As a rich man Astley was no longer dependent on his art; idle and dissipated as he had always been, he was now enabled to indulge himself as he wished; and his extravagance and ostentation and his handsome person obtained for him the appellation of "Beau Astley." Edwards, in his "Anecdotes of Painting," says that Astley's "talents as an artist were by no means of an inferior class, as the author can assert from his own knowledge, having seen a half-length portrait of Mr. Payne painted by Astley about the year 1756, to which very few of his contemporary artists could then have produced an equal; but he was not one of those who delighted in his art. Unlike Gainsborough and Sir Joshua, he estimated his profession only by his gains, and having obtained a fortune treated all future study with contemptuous neglect." Astley died on the 14th November, 1787, at Dukinfield, and was buried in the village church there. Although he practised in Ireland for three years with success, there is no record of his works done during that period. A small portrait of him, "Head of Jack Astley," painted by Sir Joshua Reynolds, was in the collection of Arthur Kay, of Glasgow, and appeared at Christie's on 11th May, 1901, but was not sold. It was again at Christie's, at a sale of pictures belonging to the same owner, on 12th May, 1911.

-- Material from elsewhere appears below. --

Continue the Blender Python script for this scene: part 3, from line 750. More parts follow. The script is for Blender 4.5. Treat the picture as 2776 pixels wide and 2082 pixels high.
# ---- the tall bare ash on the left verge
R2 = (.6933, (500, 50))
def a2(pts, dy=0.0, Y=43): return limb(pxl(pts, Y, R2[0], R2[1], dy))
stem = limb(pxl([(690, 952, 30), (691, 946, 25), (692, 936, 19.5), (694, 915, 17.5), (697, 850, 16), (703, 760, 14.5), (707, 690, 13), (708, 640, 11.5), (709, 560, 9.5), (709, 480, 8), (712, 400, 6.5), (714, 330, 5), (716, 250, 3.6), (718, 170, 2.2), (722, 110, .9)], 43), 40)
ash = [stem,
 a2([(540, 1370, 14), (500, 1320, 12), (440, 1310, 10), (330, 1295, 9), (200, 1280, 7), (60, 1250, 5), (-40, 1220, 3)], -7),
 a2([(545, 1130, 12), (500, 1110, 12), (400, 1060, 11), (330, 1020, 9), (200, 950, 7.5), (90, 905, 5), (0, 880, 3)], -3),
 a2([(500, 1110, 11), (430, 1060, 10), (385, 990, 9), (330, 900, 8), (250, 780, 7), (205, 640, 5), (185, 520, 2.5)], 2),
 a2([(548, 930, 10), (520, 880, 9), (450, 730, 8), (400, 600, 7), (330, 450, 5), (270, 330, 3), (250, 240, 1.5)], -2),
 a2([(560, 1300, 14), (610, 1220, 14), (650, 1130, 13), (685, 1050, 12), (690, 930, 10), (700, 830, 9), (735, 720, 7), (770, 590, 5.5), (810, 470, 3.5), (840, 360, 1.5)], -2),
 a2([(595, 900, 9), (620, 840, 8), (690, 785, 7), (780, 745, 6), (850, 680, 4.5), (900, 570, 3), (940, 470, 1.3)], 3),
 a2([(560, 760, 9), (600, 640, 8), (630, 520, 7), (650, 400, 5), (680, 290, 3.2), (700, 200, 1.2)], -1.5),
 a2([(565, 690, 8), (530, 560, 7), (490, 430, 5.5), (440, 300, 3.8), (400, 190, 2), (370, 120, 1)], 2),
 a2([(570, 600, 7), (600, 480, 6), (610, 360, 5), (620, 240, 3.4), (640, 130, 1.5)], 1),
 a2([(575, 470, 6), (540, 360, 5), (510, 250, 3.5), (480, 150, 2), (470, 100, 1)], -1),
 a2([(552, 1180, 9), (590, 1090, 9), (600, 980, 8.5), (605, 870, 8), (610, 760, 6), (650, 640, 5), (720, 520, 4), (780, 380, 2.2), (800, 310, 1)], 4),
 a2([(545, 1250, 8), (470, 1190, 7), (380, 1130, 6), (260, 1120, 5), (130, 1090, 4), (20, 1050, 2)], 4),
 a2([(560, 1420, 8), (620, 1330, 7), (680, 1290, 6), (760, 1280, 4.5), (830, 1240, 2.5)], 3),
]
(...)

Among Astley's recorded works are:

Francis Seymour Conway, 1st Earl of Hertford. Painted in 1754. Earl Waldegrave's sale at Christie's, 10th February, 1900.

Rev. Benjamin La Trobe, Moravian minister. Engraved by W. Bromley, 1792.

Galfridus Mann/Sir Horace Mann: Both painted in Florence. Were in the Strawberry Hill collection.

Sir Joshua Reynolds, at the age of 27. Bust portrait, in chalk, inscribed Rome, May, 1750. [British Museum.]

Sir Robert Walpole/Thomas Walpole: Both lent to the Whitechapel Exhibition in 1900, by H. S. V. Walpole.

Mary Woodyeare, Hon. Mrs. Morgan-Vane. Painted in 1753. [Rev. J. F. W. Woodyeare, 1868.]

Bust Portrait of a Lady. Attributed to Astley. [Brussels Gallery.]